Ce que le cas narre

J’observe que le vivant est une source constante d’inspiration dans la vie et donc également dans un cadre thérapeutique. Le “vivant” n’est pas seulement ce que nous avons l’habitude de nommer ainsi : les plantes, les animaux et tous les écosystèmes mais aussi ce qui - à l’intérieur de nous-même - participe à nous faire sentir en vie.

Notre vie est divisée en deux parties : ce que nous faisons consciemment et ce que nous faisons inconsciemment. La limite entre les deux est souvent aisée à déterminer mais pas toujours. Nos fonctions vitales, bien que parfois conscientisées, comme la respiration n’ont en général aucunement besoin du conscient pour être à l’œuvre. Nous ne donnons aucun ordre à notre cœur ou à notre système digestif pour qu’ils fonctionnent convenablement, à nos peurs et à nos émotions … non plus.

Pour ce qui est du conscient, les choses se compliquent un peu. Lorsque j’apprends mes tables de multiplication, je le fais consciemment mais lorsqu’à 40 ans je rends la monnaie, pour la plupart d’entre nous cela se fait de façon totalement automatisée et d’une certaine manière, ça n’est pas plus mal. Mais, y a-t-il d’autres choses que nous ferions de façon inconsciente avec l’apparence du conscient ? Ne serait-il pas intéressant de regarder nos automatismes de plus près ?

L’arrivée du caneton

C’est le printemps, sur l’étang, devant la maison, il y a quelques jours sont apparus 11 canetons collés à leur mère.
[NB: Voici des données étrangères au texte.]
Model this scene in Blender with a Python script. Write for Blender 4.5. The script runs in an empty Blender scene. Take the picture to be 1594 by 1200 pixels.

Rapidement, les uns et les autres prenaient plus ou moins leurs aises : certains s’éloignaient, les autres restaient proches de la canne qui ne manquait pas, régulièrement, de les rappeler auprès d’elle avec force cris.

Après une semaine, deux ou trois avaient disparus, sans doute croqués par un renard ou une buse. Après encore quelques jours, il n’en restait plus qu’un. Collé à sa mère. Au pire il s’aventurait à quelques mètres. Bien sûr, je ne sais pas qui est ce caneton survivant, fait-il partie de ceux qui s’émancipaient de la tutelle maternelle dès le lendemain de leur naissance ou était-il de ceux qui ne s’en éloignaient pas ?
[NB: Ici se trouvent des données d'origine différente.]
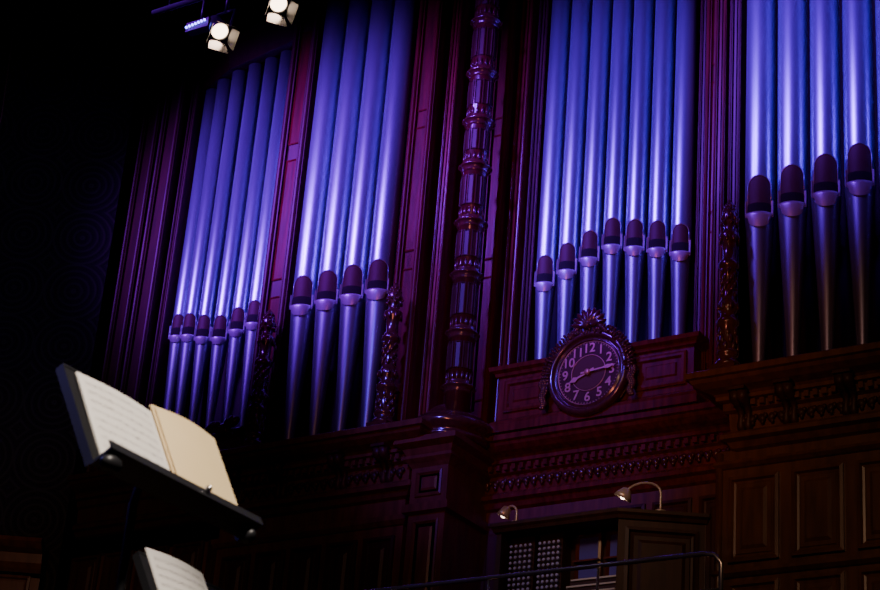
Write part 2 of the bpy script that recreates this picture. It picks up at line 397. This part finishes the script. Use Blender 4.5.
# ------------------------------------------------------------ CLOCK (part of the organ case)
clk=empty('clock'); clk.parent=organ
m=MB(); C=T((-8.62,15.22,7.46))@Rt(pi/2,'X')@S(1.03,1.03,1)
m.M=C
m.lathe(0,0,[(.40,-.08),(.43,-.04),(.43,.02),(.415,.05),(.38,.06),(.365,.045),(.36,.02),(.345,.02),(.335,.035),(.325,.035),(.32,.012)],48,CARVE,True,cap=False)
m.lathe(0,0,[(.33,0),(.33,.012)],48,CLOCKF,False)
m.lathe(0,0,[(.17,.012),(.17,.018)],40,CLOCKD,False)
m.lathe(0,0,[(.322,.012),(.322,.018),(.314,.018),(.314,.012)],48,GOLD,True,cap=False)
m.lathe(0,0,[(.182,.012),(.182,.02),(.175,.02),(.175,.012)],48,GOLD,True,cap=False)
for k in range(60):
    a=2*pi*k/60; m.M=C@Rt(a,'Z'); m.box(-.002,.002,.298,.312,.012,.016,GOLD)
m.M=C
def hand(ang,L,w,z):
    m.M=C@Rt(-ang,'Z')
    vs=[(-w*.5,-.07,z),(w*.5,-.07,z),(w*.35,L*.55,z),(w*1.1,L*.72,z),(0,L,z),(-w*1.1,L*.72,z),(-w*.35,L*.55,z)]
    vs2=[(x,y,z+.006) for x,y,_ in vs]; n=len(vs)
    m.add(vs+vs2,[tuple(range(n-1,-1,-1)),tuple(range(n,2*n))]+[(i,(i+1)%n,n+(i+1)%n,n+i) for i in range(n)],GOLD)
    m.M=C
hand(math.radians(247),.21,.026,.03); hand(math.radians(84),.30,.018,.04)
m.lathe(0,0,[(.03,.018),(.03,.05),(.015,.058)],16,GOLD)
for k in range(46):
    a=math.radians(-8+196*k/45)
    for rr,s1 in((.43,1),(.47,.85),(.40,.7)):
        t=random.uniform(-.5,.5)
        m.blob(T((rr*math.cos(a),rr*math.sin(a),.03+random.uniform(0,.03)))@Rt(a+t,'Z')@S(.034*s1,.017*s1,.02),CARVE,6,5)
for sg in(-1,1):
    for k in range(14):
        y=-.02-.021*k; w=.038*(1-.04*k)
        for d in(-1,0,1):
            m.blob(T((sg*(.465+.012*math.sin(k))+d*w*.7,y,.04))@Rt(d*.6,'Z')@S(.019,.026,.018),CARVE,6,5)
for k in range(9):
    a=math.radians(90+(k-4)*20)
    m.blob(T((.10*math.cos(a),.46+.10*math.sin(a),.06))@Rt(a-pi/2,'Z')@S(.030,.10,.035),CARVE,8,6)
m.blob(T((0,.46,.08))@S(.045,.04,.04),CARVE)
for sg in(-1,1):
    for k in range(7):
        a=k*.9; m.blob(T((sg*(.12+.012*k),.45-.012*k,.05))@Rt(a,'Z')@S(.035,.02,.025),CARVE)
m.M=Matrix.Identity(4)
m.make('clock_body',clk)
for h in range(1,13):
    cu=bpy.data.curves.new('numeral_%d'%h,'FONT'); cu.body=str(h); cu.size=.13; cu.align_x='CENTER'; cu.align_y='CENTER'; cu.extrude=.003; cu.offset=.002
    cu.materials.append(GOLD)
    o=bpy.data.objects.new('numeral_%d'%h,cu); SC.collection.objects.link(o); o.parent=clk
    a=pi/2-2*pi*h/12
    o.matrix_world=C@T((.247*math.cos(a),.247*math.sin(a),.017))

# ------------------------------------------------------------ ORGAN CONSOLE
m=MB()
X0,X1,Y0,ZC=-8.78,-7.58,14.0,5.52
m.box(X0,X1,Y0+.30,Y0+.40,4.0,ZC,DARKW)
m.box(X0,X1,Y0-.02,Y0+.40,ZC-.05,ZC,DARKW)
m.box(X0,X0+.05,Y0,Y0+.4,4.0,ZC,DARKW)
m.sweep([(X0,Y0+.4),(X0,Y0),(X1,Y0),(X1+.62,Y0+.39),(X1+.62,Y0+.4)],[(0,ZC-.05),(.02,ZC-.05),(.03,ZC-.02),(.05,ZC),(.05,ZC+.03),(0,ZC+.04),(-.3,ZC+.04)],DARKW)
m.sweep([(X1,Y0),(X1+.62,Y0+.39)],[(0,ZC-.05),(0,4.0),(-.04,4.0),(-.04,ZC-.05)],DARKW)
m.M=T((X1,Y0,0))@Rt(math.atan2(.39,.62),'Z')
m.panel(.06,.68,4.5,ZC-.12,0,st,DARKW)
m.M=Matrix.Identity(4)
for (a,b) in((-8.71,-8.47),(-8.42,-8.19)):
    m.box(a,b,Y0+.14,Y0+.34,4.6,5.47,DARKW)
    for i in range(5):
        for j in range(14):
            x=a+(b-a)*(i+.5)/5; z=4.72+.05*j
            m.M=T((x,Y0+.14,z))@Rt(pi/2,'X')
            m.lathe(0,0,[(.007,0),(.007,.03),(.015,.032),(.015,.042),(.008,.046)],8,BLUEF)
            m.M=Matrix.Identity(4)
for (a,b) in((-8.12,-7.87),(-7.82,-7.60)):
    m.panel(a,b,4.98,5.46,Y0+.28,[(0,0),(0,.04),(.02,.05),(.035,.03)],MAHOG,PURP)
    m.box(a,b,Y0+.2,Y0+.3,5.2,5.215,MAHOG)
for i in range(5):
    z=4.70+.08*i; y=Y0-.1+.07*i
    m.box(-8.12,-7.6,y,y+.2,z-.05,z,DARKW)
    for k in range(26):
        x=-8.11+.0195*k; m.box(x,x+.0175,y-.015,y+.12,z,z+.014,IVORY)
        if k%7 not in(2,6): m.box(x+.012,x+.022,y+.04,y+.12,z+.014,z+.024,BLACKM)
m.box(-8.14,-7.58,Y0-.1,Y0+.3,4.0,4.6,DARKW)
m.make('organ_console')
m=MB(); m.box(-8.3,-7.4,13.3,13.6,4.46,4.52,DARKW)
for x in(-8.25,-7.48): m.box(x,x+.04,13.32,13.58,4.0,4.46,DARKW)
m.make('organ_bench')
def glamp(x,y,z,h,reach,name,r=.07):
    m=MB(); m.lathe(x,y,[(.05,z),(.05,z+.015),(.012,z+.02)],14,BRASS)
    pts=[(x,y,z)]+[(x,y,z+h*.6*t) for t in(.3,.7,1)]
    for k in range(1,9):
        a=pi*k/8*.85; pts.append((x-reach*.5*(1-math.cos(a)),y,z+h*.6+h*.4*math.sin(a)))
    m.tube(pts,.011,BRASS,8); e=Vector(pts[-1])
    m.M=T(e)@Rt(.5,'Y')
    m.lathe(0,0,[(.015,.04),(.035,.03),(r*.8,-.02),(r,-.06),(r*.9,-.06),(r*.7,-.02)],16,BRASS,cap=False)
    m.blob(T((0,0,-.035))@S(.03,.03,.035),LENS); m.M=Matrix.Identity(4)
    return m.make(name)
glamp(-7.30,14.22,5.56,.29,.36,'gooseneck_lamp',.085)
glamp(-8.62,14.05,5.56,.17,.12,'gooseneck_lamp',.065)
m=MB()
pts=[(-12.2,13.0,4.71),(-6.30,13.0,4.71),(-6.20,13.0,4.69),(-6.15,13.0,4.62),(-6.15,13.0,4.0)]
m.tube(pts,.020,CHROME)
m.tube([(-12.2,13,4.42),(-6.15,13,4.42)],.012,CHROME)
for x in(-12.2,-11.2,-10.2,-9.2,-8.2,-7.2): m.tube([(x,13,4.0),(x,13,4.71)],.012,CHROME)
m.make('gallery_handrail')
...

Sans être ornithologue, il me semble plus probable qu’il fasse partie des seconds puisqu’il est mieux protégé. En restant proche, il va apprendre tous les comportements d’un bon canard et les reproduira pour les transmettre à son tour à ses petits et … c’est ainsi que les canards restent des canards.

L’humain obéit aux mêmes règles : notre environnement (physique, social, émotionnel, familial, …) contribue grandement à définir ce que nous allons être. Nous sommes, d’une certaine manière, programmés à devenir ce que nous sommes.
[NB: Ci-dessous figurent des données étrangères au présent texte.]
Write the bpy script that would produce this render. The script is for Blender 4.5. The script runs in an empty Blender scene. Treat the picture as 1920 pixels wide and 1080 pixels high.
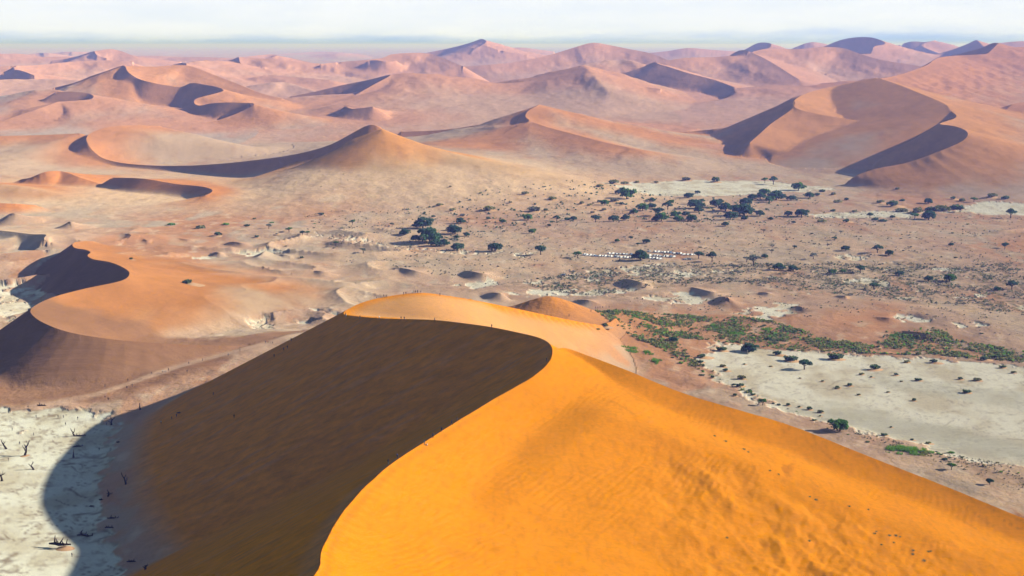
import bpy, bmesh, math, random
import numpy as np
from mathutils import Vector, Matrix

R = math.radians
scene = bpy.context.scene
COL = scene.collection
rng = np.random.default_rng(7)
random.seed(7)

# ------------------------------------------------------------------ camera, sky, sun, exposure
CAM_Z, PITCH, FPX = 220.0, R(9.7), 2667.0          # focal length in pixels of a 1920 wide frame
cam_data = bpy.data.cameras.new('camera')
cam_data.lens = FPX / 1920 * 36.0
cam_data.sensor_width = 36.0
cam_data.clip_start = 1.0
cam_data.clip_end = 300000.0
cam = bpy.data.objects.new('camera', cam_data)
COL.objects.link(cam)
cam.location = (0, 0, CAM_Z)
cam.rotation_euler = (math.pi / 2 - PITCH, 0, 0)
scene.camera = cam

SUN_EL, SUN_AZ = R(24.0), R(-6.0)                   # the sun stands to the right, a touch ahead of the viewer
CLOUD = 0.70                                         # radiance of sunlit cloud
sun_dir = Vector((math.cos(SUN_EL) * math.cos(SUN_AZ), -math.cos(SUN_EL) * math.sin(SUN_AZ), math.sin(SUN_EL)))
world = bpy.data.worlds.new('World')
scene.world = world
world.use_nodes = True
wn = world.node_tree.nodes
wn.clear()
sky = wn.new('ShaderNodeTexSky')
sky.sky_type = 'NISHITA'
sky.sun_disc = False
sky.sun_elevation = SUN_EL
sky.sun_rotation = math.atan2(sun_dir.x, sun_dir.y)
sky.altitude = 700
sky.air_density = 1.0
sky.dust_density = 0.3
sky.ozone_density = 1.0
# a pale bank of morning cloud and fog stands all round the horizon under the clear sky
wl = world.node_tree.links
def wmath(op, a, b=None, c=None):
    q = wn.new('ShaderNodeMath'); q.operation = op
    for i, v in enumerate((a, b, c)):
        if v is None: continue
        if hasattr(v, 'links'): wl.new(v, q.inputs[i])
        else: q.inputs[i].default_value = v
    return q.outputs[0]
def wramp(v, lo, hi):
    q = wn.new('ShaderNodeMapRange'); q.interpolation_type = 'SMOOTHSTEP'
    wl.new(v, q.inputs[0]); q.inputs[1].default_value = lo; q.inputs[2].default_value = hi
    return q.outputs[0]
def wnoise(vec, scale, detail):
    q = wn.new('ShaderNodeTexNoise'); wl.new(vec, q.inputs['Vector']); q.inputs['Scale'].default_value = scale; q.inputs['Detail'].default_value = detail
    q.inputs['Roughness'].default_value = .6
    return q.outputs[0]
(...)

Nombre de mes client.es se conforment à ce que l’on attend d’eux.elles ou, plus exactement à ce qu’ils.elles croient que l’on attend d’eux.elles. Ce faisant, n’oublient-ils.elles pas d’être eux.elles-mêmes ?

Longtemps, j’ai été « conforme » : j’ai été ce pour quoi on m’avait « programmé ». J’ai fait des études commerciales, j’ai été bien élevé, j’avais une vie bourgeoise en banlieue parisienne, je me suis marié, j’ai eu 3 enfants, j’ai fait du marketing dans des boîtes prestigieuses, je « gagnais très bien ma vie ». J’étais ce que je devais être : Conforme, tel le caneton, à ce que devait devenir ma vie, ce à quoi mes bonheurs, mes traumas, mes peurs me préparaient.

Qu’on forme,
Con forme …
Et parfois, on devient.
Autre chose ?
Soi-même ?

Non qu’on forme, on se déforme, on se reforme et on croit n’être plus rien. C’est peut-être dans ce rien que l’on se trouve et se re(ré)forme.

« Vivre la mort », pourquoi ne pas faire le deuil de nous-même pour devenir “nous-autre” ? Pourquoi ne pas se demander si nous sommes qui nous voulons être et non plus ce que nous sommes préparé.es à être ? Ne serait-il pas possible et utile de se poser cette question : suis-je qui j’ai envie d’être ? Mes peurs, mes joies, l’histoire que je me raconte sur moi-même me satisfait-elle ?

# Déshypnotisons-nous

Mise à jour : le dernier caneton est mort lui aussi, peut-être faisait-il partie de ceux qui se sont émancipés trop tôt… il y a aussi un temps pour tout.